Supplied material:
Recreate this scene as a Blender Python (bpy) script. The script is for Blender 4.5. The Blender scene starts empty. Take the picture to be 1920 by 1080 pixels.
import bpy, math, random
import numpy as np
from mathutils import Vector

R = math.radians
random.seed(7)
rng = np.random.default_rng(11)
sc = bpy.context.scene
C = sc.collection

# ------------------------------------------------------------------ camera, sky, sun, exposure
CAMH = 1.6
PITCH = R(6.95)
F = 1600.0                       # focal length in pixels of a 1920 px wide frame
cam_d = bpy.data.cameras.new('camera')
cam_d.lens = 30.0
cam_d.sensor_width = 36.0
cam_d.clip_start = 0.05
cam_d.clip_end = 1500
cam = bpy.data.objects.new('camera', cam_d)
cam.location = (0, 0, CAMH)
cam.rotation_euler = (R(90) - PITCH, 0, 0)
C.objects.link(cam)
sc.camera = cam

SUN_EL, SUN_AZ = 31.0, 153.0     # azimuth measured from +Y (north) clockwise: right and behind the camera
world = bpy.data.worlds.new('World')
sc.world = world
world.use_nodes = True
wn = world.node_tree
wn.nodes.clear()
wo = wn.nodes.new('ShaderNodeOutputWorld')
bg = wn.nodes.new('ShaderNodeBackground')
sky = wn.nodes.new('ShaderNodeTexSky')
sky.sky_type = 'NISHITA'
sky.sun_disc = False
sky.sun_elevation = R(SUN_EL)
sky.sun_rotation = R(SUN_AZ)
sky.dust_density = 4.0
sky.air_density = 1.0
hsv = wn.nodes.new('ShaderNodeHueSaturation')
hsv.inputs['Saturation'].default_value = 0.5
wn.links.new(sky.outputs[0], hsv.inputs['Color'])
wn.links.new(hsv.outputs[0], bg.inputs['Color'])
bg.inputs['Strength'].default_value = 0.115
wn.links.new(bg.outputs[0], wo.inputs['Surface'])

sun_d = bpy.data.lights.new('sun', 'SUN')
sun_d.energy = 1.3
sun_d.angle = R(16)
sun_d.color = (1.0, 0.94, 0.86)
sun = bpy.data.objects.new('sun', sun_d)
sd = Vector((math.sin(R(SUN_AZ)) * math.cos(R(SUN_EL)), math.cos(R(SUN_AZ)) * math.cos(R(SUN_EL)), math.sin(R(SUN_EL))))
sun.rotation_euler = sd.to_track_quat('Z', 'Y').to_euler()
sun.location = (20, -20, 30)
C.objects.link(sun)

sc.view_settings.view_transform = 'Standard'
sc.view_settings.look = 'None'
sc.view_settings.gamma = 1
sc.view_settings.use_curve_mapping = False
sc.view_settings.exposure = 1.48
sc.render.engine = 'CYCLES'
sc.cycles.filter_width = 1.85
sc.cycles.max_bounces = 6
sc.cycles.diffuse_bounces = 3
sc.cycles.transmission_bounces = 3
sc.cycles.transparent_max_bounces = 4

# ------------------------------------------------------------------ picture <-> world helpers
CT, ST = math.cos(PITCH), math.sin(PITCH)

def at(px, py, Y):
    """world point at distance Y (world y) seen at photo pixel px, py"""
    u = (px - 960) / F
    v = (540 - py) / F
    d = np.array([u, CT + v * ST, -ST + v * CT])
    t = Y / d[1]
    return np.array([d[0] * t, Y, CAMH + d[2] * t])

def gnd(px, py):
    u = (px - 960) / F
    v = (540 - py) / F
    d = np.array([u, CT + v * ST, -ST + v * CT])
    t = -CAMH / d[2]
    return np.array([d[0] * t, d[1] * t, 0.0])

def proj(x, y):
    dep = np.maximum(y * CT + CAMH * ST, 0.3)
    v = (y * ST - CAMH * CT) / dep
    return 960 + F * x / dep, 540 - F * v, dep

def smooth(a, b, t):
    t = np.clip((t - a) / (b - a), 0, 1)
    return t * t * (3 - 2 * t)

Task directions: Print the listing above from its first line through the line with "C = sc.collection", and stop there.

Result of the task:
Recreate this scene as a Blender Python (bpy) script. The script is for Blender 4.5. The Blender scene starts empty. Take the picture to be 1920 by 1080 pixels.
import bpy, math, random
import numpy as np
from mathutils import Vector

R = math.radians
random.seed(7)
rng = np.random.default_rng(11)
sc = bpy.context.scene
C = sc.collection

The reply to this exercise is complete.